İspanya: Kamulaştırma!

Kovid-19 salgını nedeniyle karantina hayatının yaşandığı İspanya’da Başbakan Pedro Sanchez’in idaresindeki hükümet, salgınla mücadele için özel kurumlar dahil tüm hastaneleri ve sağlık hizmeti veren kuruluşları devlet kontrolüne geçirme- kamulaştırma – kararı aldı. Koronavirüs hastaları için özel sağlık tesislerinden talepte bulunan hükümet, sağlık ekipmanı üreticileri ve tedarikçilerinin 48 saat içinde hükümete haber vermesi gerektiğini söyledi. İspanyol hükümeti 14 Mart günü olağanüstü hal ilan ederek ülkeyi tecrit altına almış, yurttaşlarına yalnızca gıda, ilaç ya da hastane hizmetini karşılamak için evlerini terk etme izni vermişti. Sağlık politikaları iflası konusunda başı çeken ülkelerden olan İspanya gelinen aşamada çözümün kamulaştırma ve sağlık hizmetlerinin merkezi bir idare tarafından ücretsiz verilmesi gerektiğini kabul etmiş durumda.

İtalya: Felaketin eşiğindeyiz!

Bu gün itibarı ile ölümlerin en çok yaşandığı ülke konumuna geçti İtalya. Sağlık politikalarındaki iflas, Akdeniz gevşekliği, önlemler alma konusunda geç kalınma, her birine ne derseniz deyin ülkenin tamamının karantina altında olduğu gerçeğini değiştirmiyor. Sağlık politikalarındaki iflas, yoğun bakım üniteleri sayısının yerlerde geziniyor olması, sağlık çalışanlarının korunamaması ve yetersiz malzeme emperyalist merkezlerin ne olduğu görmek açısından örnek oluşturuyor. Geçen hafta yayınlanan genelge ile kimin tedavi/ölmesi gerektiği konusunda doktorlara tavsiye niteliği barındırıyordu; sebebi ise yeterli yoğun bakım ünitesinin bulunmaması ve hazırlık yapılmamasıydı. Felaket yaşayan ülkenin alınan tedbirler ile düze çıkabileceğine dair herhangi bir veri yok ama İtalya salgının gidişatı konusunda ciddi bir şekilde takip edilmesi gerekiyor.

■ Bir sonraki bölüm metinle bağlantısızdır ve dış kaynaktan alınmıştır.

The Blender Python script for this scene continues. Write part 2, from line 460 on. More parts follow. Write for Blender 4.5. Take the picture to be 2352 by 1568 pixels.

Bu salgın son 30 yıllık kapitalist sağlık sisteminin üstündeki jan janlı örtüyü yırtıp attı, reklamları yapılan özel sağlık sigortaları(!), güzel hastaneler(!), güler yüzlü çalışanlar(!) gerçeğin üzerini örtmüyor. Gelinen nokta 1917 de yeni kurulmuş Sovyet iktidarının o yoklukta becerdiğinin yanına dahi yaklaşamadı. Sosyalizm için mücadele etmek isteyenlere nedenimiz çok esasında!